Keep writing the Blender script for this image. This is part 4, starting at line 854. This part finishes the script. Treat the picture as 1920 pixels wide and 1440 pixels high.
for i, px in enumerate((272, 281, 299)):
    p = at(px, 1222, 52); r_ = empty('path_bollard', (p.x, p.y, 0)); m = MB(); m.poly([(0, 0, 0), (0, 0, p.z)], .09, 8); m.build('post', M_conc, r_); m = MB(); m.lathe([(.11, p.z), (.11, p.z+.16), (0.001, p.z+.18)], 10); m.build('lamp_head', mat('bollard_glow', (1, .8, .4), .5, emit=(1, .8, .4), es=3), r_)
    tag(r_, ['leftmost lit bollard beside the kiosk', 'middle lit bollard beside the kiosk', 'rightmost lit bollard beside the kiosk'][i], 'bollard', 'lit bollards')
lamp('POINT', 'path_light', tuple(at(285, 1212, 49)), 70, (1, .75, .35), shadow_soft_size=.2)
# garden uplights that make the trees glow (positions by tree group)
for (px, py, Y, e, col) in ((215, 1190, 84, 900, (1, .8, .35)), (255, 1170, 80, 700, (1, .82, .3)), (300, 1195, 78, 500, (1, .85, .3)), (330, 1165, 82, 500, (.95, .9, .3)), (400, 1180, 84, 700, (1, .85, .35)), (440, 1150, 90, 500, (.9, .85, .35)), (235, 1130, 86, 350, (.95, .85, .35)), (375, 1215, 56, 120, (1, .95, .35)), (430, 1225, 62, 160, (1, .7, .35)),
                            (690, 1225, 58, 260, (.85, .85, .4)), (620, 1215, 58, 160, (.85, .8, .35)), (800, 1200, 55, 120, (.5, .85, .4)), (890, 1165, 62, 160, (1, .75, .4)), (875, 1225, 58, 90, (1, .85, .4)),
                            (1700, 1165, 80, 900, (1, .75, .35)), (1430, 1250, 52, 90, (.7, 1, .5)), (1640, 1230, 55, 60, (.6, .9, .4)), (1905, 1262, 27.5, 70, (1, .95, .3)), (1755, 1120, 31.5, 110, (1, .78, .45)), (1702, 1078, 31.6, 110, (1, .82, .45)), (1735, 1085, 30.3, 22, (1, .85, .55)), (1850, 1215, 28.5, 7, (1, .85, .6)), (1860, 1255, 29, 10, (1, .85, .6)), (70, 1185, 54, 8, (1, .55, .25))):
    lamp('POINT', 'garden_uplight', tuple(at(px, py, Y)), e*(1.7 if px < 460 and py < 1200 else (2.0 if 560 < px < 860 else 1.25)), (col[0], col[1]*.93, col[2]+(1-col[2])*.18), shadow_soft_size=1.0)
━━━
• **GIVEN REQUEST**:
Nothing should be changed: write out all of the data as is.

• **THE RESPONSE**:
Keep writing the Blender script for this image. This is part 4, starting at line 854. This part finishes the script. Treat the picture as 1920 pixels wide and 1440 pixels high.
for i, px in enumerate((272, 281, 299)):
    p = at(px, 1222, 52); r_ = empty('path_bollard', (p.x, p.y, 0)); m = MB(); m.poly([(0, 0, 0), (0, 0, p.z)], .09, 8); m.build('post', M_conc, r_); m = MB(); m.lathe([(.11, p.z), (.11, p.z+.16), (0.001, p.z+.18)], 10); m.build('lamp_head', mat('bollard_glow', (1, .8, .4), .5, emit=(1, .8, .4), es=3), r_)
    tag(r_, ['leftmost lit bollard beside the kiosk', 'middle lit bollard beside the kiosk', 'rightmost lit bollard beside the kiosk'][i], 'bollard', 'lit bollards')
lamp('POINT', 'path_light', tuple(at(285, 1212, 49)), 70, (1, .75, .35), shadow_soft_size=.2)
# garden uplights that make the trees glow (positions by tree group)
for (px, py, Y, e, col) in ((215, 1190, 84, 900, (1, .8, .35)), (255, 1170, 80, 700, (1, .82, .3)), (300, 1195, 78, 500, (1, .85, .3)), (330, 1165, 82, 500, (.95, .9, .3)), (400, 1180, 84, 700, (1, .85, .35)), (440, 1150, 90, 500, (.9, .85, .35)), (235, 1130, 86, 350, (.95, .85, .35)), (375, 1215, 56, 120, (1, .95, .35)), (430, 1225, 62, 160, (1, .7, .35)),
                            (690, 1225, 58, 260, (.85, .85, .4)), (620, 1215, 58, 160, (.85, .8, .35)), (800, 1200, 55, 120, (.5, .85, .4)), (890, 1165, 62, 160, (1, .75, .4)), (875, 1225, 58, 90, (1, .85, .4)),
                            (1700, 1165, 80, 900, (1, .75, .35)), (1430, 1250, 52, 90, (.7, 1, .5)), (1640, 1230, 55, 60, (.6, .9, .4)), (1905, 1262, 27.5, 70, (1, .95, .3)), (1755, 1120, 31.5, 110, (1, .78, .45)), (1702, 1078, 31.6, 110, (1, .82, .45)), (1735, 1085, 30.3, 22, (1, .85, .55)), (1850, 1215, 28.5, 7, (1, .85, .6)), (1860, 1255, 29, 10, (1, .85, .6)), (70, 1185, 54, 8, (1, .55, .25))):
    lamp('POINT', 'garden_uplight', tuple(at(px, py, Y)), e*(1.7 if px < 460 and py < 1200 else (2.0 if 560 < px < 860 else 1.25)), (col[0], col[1]*.93, col[2]+(1-col[2])*.18), shadow_soft_size=1.0)